Deep Continuous Conditional Random Fields with Asymmetric Inter-object Constraints for Online Multi-object Tracking
This addresses the problem of tracking multiple objects in real-time for applications like surveillance and autonomous driving, with an incremental improvement over existing methods.
The paper tackled online multi-object tracking by proposing a Deep Continuous Conditional Random Field with asymmetric pairwise terms to model inter-object relations, achieving state-of-the-art results on two public benchmarks.

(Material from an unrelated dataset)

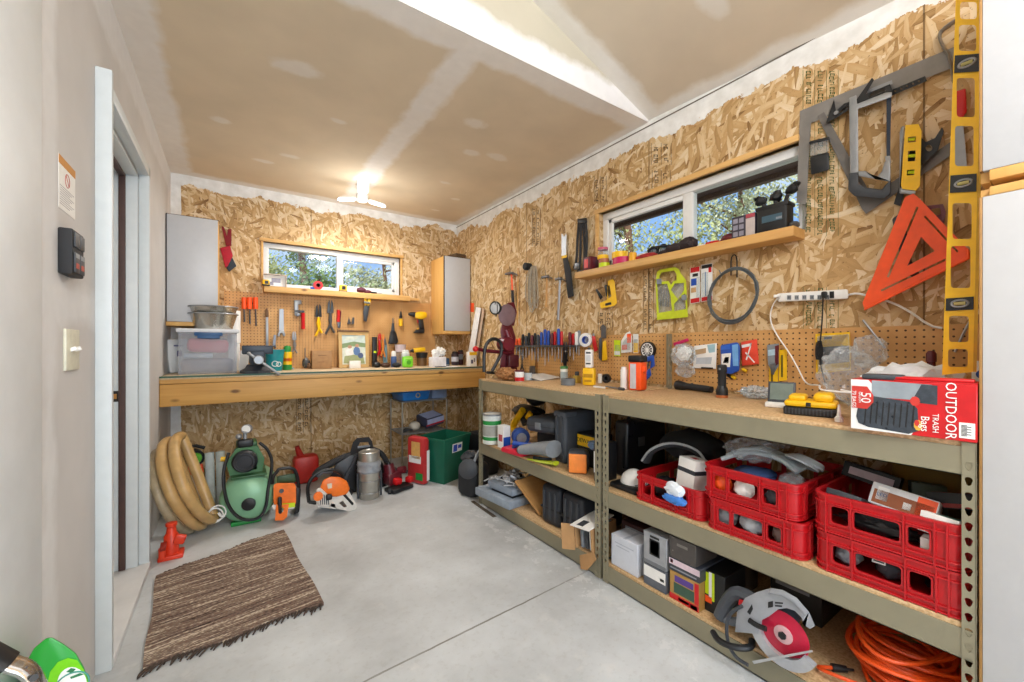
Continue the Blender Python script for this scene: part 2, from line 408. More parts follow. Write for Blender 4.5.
# floor: brushed concrete slab with stains, a saw-cut joint and pale dust by the shelving
def concrete():
    n = N('concrete'); p = n.pos(); a = n.noise(p, 1.6, 6, .6); f = n.noise(p, 38, 4, .7); s = n.noise(p, 5, 5, .65)
    col = n.ramp(a, [(.3, 'a6a9aa'), (.5, 'bfc3c5'), (.7, 'd2d7da')])
    col = n.mix(n.math('MULTIPLY', n.ramp(f, [(.36, (1, 1, 1, 1)), (.46, (0, 0, 0, 1))]), .13), col, S('8b857a'))
    col = n.mix(n.math('MULTIPLY', n.ramp(s, [(.6, (0, 0, 0, 1)), (.72, (1, 1, 1, 1))]), .5), col, S('d8d7d4'))
    sp = n.n('SeparateXYZ', {0: p}); wob = n.math('MULTIPLY', n.math('SUBTRACT', n.noise(p, 6, 3), .5), .02)
    d = n.math('ABSOLUTE', n.math('SUBTRACT', n.math('ADD', sp.outputs[1], wob), n.math('MULTIPLY_ADD', sp.outputs[0], .06, 1.45)))
    col = n.mix(n.math('MULTIPLY', n.math('LESS_THAN', d, .0045), n.ramp(n.noise(p, 3.1, 4), [(.35, (.25, .25, .25, 1)), (.6, (.85, .85, .85, 1))])), col, S('6a655b'))
    e = n.math('MULTIPLY_ADD', n.math('SUBTRACT', n.noise(p, 9, 5, .7), .5), .3, n.math('ABSOLUTE', n.math('SUBTRACT', 1.47, sp.outputs[0])))
    dust = n.math('MULTIPLY', n.math('LESS_THAN', e, .09), n.math('GREATER_THAN', n.noise(p, 11, 6, .75), .55))
    col = n.mix(n.math('MULTIPLY', dust, .3), col, S('e4e5e6'))
    vo = n.n('TexVoronoi', {'Vector': p, 'Scale': 2.6}); sk = n.noise(p, 22, 3)
    spot = n.math('LESS_THAN', n.math('MULTIPLY_ADD', sk, .03, vo.outputs['Distance']), .035)
    col = n.mix(n.math('MULTIPLY', spot, .8), col, S('4e463c'))
    return n.bsdf(col, n.math('MULTIPLY_ADD', a, .3, .42), 0, f, .08, .003, spec=.35)
struct('floor', B().bx((-2.2, NY, -.1), (4.2, YB+.12, 0)), concrete())
# openings measured on the photograph
WB = (.235, 1.475, 1.70, 2.105)                       # far window: x0, x1, z0, z1
WR = (.775, 2.035, 1.70, 2.105)                        # right window: y0, y1
wallgrid('wall_back', m_osb_b, 'x', YB, -.6, XR+.12, 0, 2.75, WB)
wallgrid('wall_right', m_osb_r, 'y', XR, NY, YB+.12, 0, 2.75, WR)
m_lwall = drywall('left_wall_board', 'cccac8', 'dcdcdc', strips=[(0, 1.60, .05, 0, 3), (1, 1.30, .06, 1.55, 2.04), (1, 2.49, .10, .5, 5), (0, 4.16, .1, 0, 3)], axes=('y', 'z'))
DY0, DY1, DZ = 2.06, 2.87, 2.07
wallgrid('wall_left', m_lwall, 'y', XL, NY, YB+.12, 0, 2.75, (DY0, DY1, 0, DZ), .14, -1)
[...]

Online Multi-Object Tracking (MOT) is a challenging problem and has many important applications including intelligence surveillance, robot navigation and autonomous driving. In existing MOT methods, individual object's movements and inter-object relations are mostly modeled separately and relations between them are still manually tuned. In addition, inter-object relations are mostly modeled in a symmetric way, which we argue is not an optimal setting. To tackle those difficulties, in this paper, we propose a Deep Continuous Conditional Random Field (DCCRF) for solving the online MOT problem in a track-by-detection framework. The DCCRF consists of unary and pairwise terms. The unary terms estimate tracked objects' displacements across time based on visual appearance information. They are modeled as deep Convolution Neural Networks, which are able to learn discriminative visual features for tracklet association. The asymmetric pairwise terms model inter-object relations in an asymmetric way, which encourages high-confidence tracklets to help correct errors of low-confidence tracklets and not to be affected by low-confidence ones much. The DCCRF is trained in an end-to-end manner for better adapting the influences of visual information as well as inter-object relations. Extensive experimental comparisons with state-of-the-arts as well as detailed component analysis of our proposed DCCRF on two public benchmarks demonstrate the effectiveness of our proposed MOT framework.